I didn't change that part: a mine-immune ship cannot trigger an area mine, but it can be hit by the aoe component if something else triggers the mine.
Is it possible to lower rebuild times without lowering build times?
Not with current mechanics, but it could be added if necessary. Basically have a non-standard "percent complete to start at when rebuilding starts"
In general you need a MASS of mines for them to have any significant effect. Though with the health boost I'm not sure of the impact.
You still need a big mass of them to do a lot of damage, but they're waaaaay cheaper now.

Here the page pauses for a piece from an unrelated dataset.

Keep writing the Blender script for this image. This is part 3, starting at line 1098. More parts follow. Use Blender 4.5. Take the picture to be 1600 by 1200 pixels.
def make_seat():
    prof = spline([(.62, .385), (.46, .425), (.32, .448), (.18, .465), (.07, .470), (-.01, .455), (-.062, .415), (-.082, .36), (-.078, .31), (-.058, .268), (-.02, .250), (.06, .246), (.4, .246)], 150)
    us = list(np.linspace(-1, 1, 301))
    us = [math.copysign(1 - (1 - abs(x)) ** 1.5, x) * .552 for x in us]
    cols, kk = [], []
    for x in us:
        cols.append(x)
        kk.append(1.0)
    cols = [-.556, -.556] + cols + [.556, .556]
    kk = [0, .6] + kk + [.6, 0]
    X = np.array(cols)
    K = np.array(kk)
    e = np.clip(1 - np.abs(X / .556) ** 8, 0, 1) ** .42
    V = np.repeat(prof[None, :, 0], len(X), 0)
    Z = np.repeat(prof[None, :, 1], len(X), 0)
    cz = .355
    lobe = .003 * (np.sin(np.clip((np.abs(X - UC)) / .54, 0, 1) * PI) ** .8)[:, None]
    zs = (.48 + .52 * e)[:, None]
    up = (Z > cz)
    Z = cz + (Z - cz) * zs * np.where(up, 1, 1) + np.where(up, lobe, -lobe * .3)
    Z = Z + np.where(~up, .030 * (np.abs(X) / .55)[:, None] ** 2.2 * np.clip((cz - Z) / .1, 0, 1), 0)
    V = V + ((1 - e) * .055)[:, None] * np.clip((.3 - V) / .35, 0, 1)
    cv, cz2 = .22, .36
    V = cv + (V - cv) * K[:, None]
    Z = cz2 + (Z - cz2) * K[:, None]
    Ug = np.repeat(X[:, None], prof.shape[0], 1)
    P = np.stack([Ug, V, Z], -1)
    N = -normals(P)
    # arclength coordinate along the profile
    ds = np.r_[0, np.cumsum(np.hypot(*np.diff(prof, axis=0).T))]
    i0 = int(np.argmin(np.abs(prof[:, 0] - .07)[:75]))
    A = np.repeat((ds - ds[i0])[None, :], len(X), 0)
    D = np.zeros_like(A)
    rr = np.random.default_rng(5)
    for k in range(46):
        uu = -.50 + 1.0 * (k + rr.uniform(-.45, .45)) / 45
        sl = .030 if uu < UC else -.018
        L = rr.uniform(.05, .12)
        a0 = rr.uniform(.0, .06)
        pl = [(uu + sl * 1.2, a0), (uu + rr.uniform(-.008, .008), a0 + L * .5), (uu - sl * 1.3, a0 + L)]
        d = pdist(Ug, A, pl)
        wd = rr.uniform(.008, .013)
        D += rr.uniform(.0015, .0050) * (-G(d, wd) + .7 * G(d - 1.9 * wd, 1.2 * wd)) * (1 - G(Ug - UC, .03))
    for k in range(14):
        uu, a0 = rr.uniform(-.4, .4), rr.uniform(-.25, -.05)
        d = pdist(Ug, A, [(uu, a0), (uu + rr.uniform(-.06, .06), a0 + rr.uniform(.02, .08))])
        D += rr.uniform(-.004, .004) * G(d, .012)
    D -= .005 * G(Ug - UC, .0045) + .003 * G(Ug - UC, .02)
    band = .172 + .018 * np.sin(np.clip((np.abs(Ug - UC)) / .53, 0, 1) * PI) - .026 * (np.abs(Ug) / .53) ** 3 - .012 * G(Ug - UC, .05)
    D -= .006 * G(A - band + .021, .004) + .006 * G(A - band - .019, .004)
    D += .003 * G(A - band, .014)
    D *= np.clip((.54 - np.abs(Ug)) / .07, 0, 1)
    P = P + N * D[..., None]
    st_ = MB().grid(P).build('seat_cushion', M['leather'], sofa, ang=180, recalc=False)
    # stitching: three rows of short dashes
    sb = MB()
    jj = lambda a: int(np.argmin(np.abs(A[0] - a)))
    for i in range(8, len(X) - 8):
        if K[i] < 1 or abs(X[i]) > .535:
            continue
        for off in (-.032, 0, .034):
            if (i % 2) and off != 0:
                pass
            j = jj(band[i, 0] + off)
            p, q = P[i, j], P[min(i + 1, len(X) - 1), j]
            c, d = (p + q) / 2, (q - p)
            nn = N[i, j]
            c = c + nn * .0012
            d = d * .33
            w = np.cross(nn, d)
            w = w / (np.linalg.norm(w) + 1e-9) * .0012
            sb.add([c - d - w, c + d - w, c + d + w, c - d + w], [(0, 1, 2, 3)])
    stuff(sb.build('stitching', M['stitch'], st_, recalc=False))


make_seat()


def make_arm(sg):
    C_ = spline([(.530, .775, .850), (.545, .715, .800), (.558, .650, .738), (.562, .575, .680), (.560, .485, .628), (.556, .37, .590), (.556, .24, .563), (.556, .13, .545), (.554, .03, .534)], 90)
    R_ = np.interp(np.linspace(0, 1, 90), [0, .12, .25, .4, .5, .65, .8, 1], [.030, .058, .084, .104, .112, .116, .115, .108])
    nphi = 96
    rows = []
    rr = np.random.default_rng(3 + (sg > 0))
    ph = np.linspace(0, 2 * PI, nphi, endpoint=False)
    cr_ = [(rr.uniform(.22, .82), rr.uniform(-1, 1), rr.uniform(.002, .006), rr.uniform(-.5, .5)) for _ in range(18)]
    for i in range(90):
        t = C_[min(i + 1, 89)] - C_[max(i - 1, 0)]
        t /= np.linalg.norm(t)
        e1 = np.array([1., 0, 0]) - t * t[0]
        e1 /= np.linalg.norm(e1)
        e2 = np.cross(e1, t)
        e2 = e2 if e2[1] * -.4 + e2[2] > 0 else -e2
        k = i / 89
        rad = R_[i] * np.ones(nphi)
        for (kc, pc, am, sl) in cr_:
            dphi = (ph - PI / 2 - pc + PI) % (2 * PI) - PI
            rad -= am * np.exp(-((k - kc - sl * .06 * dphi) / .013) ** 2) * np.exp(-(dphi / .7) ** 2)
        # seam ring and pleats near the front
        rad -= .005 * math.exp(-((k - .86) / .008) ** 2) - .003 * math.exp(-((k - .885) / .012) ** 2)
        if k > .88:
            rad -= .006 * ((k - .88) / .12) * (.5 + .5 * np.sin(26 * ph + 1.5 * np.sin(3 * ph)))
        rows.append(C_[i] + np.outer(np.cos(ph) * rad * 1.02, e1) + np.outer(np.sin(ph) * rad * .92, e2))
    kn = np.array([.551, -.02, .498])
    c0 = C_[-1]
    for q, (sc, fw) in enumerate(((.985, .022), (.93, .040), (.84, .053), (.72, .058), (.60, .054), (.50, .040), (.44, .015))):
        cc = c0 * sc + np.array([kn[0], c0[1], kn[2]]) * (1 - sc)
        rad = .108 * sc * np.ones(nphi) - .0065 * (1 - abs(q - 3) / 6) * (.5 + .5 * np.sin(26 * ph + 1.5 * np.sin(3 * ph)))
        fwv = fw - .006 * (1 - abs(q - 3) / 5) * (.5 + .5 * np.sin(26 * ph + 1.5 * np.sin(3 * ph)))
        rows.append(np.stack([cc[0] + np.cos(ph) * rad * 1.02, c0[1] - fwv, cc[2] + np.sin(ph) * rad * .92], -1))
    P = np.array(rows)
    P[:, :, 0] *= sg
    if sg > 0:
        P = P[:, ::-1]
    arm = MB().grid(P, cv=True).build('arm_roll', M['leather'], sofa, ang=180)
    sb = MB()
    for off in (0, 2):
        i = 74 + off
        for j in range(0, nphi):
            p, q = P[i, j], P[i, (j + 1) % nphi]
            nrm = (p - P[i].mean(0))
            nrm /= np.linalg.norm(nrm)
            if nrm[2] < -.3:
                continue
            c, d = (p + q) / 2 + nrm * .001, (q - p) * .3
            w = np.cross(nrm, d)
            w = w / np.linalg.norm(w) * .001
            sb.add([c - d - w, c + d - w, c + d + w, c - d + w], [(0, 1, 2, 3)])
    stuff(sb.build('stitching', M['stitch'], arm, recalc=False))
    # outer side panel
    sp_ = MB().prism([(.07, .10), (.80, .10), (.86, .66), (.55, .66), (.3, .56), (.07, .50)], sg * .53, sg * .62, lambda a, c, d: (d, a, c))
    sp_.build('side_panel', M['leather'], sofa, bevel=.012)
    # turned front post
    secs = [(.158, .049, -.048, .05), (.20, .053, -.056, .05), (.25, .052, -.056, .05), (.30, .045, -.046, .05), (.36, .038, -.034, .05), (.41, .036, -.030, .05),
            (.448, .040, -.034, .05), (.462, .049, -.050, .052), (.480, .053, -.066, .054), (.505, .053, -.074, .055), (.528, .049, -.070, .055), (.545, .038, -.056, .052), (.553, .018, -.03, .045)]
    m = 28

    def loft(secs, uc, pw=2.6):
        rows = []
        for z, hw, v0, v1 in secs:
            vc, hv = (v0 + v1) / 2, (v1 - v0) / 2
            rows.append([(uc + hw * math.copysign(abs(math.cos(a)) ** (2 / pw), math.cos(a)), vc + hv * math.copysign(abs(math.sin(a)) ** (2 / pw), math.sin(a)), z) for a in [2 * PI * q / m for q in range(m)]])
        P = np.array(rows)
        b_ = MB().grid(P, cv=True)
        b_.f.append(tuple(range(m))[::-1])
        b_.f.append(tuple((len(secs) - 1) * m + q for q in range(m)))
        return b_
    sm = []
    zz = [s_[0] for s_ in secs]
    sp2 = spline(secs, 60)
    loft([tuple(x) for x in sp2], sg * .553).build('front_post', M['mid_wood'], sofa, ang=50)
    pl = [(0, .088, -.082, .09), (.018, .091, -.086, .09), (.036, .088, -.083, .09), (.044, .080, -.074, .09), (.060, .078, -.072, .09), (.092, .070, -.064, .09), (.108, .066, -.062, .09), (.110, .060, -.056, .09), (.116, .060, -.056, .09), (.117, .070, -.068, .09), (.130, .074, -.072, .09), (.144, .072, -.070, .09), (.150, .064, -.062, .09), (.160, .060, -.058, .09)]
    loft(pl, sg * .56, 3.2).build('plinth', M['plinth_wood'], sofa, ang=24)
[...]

Basically the standard mines will be a "sure, why not?" decision when building defenses, and the interesting part is in figuring out how to use them efficiently, as well as the satisfaction in blowing things up
And area and emp mines are there if someone particularly wants to pursue that, the former for 5x as much total dps as standard mines, the latter for a variety of utility cases.
Can the same ship hit the same mine twice?
Yes, but a ship can only trigger a mine once per game-second, but can be hit by any number of the aoe effects from mines-triggered-by-other-ships.
Is it a single collision detection?
Not sure what you mean, but a ship checks its collision circle against the collision circle of each "minefield" unit (which draws a texture that has 16 icons on it, if that's what you meant). A while ago they used to be placed individually and died on-hit, but that was more cpu/ram cost than it was worth.
I don't personally care about old games breaking. Either I can finish it up before I do a Beta download or I can live with it. I also don't play 3 month long games. I finish up games in a week or two, so that's probably part of it. That's part of being involved in the Beta testing. It IS Beta... *shrugs*
We never ever let a save-breaking bug stay; one of the occasional tests is loading up a game from before the first public release
But sometimes it does result in some fairly odd situations.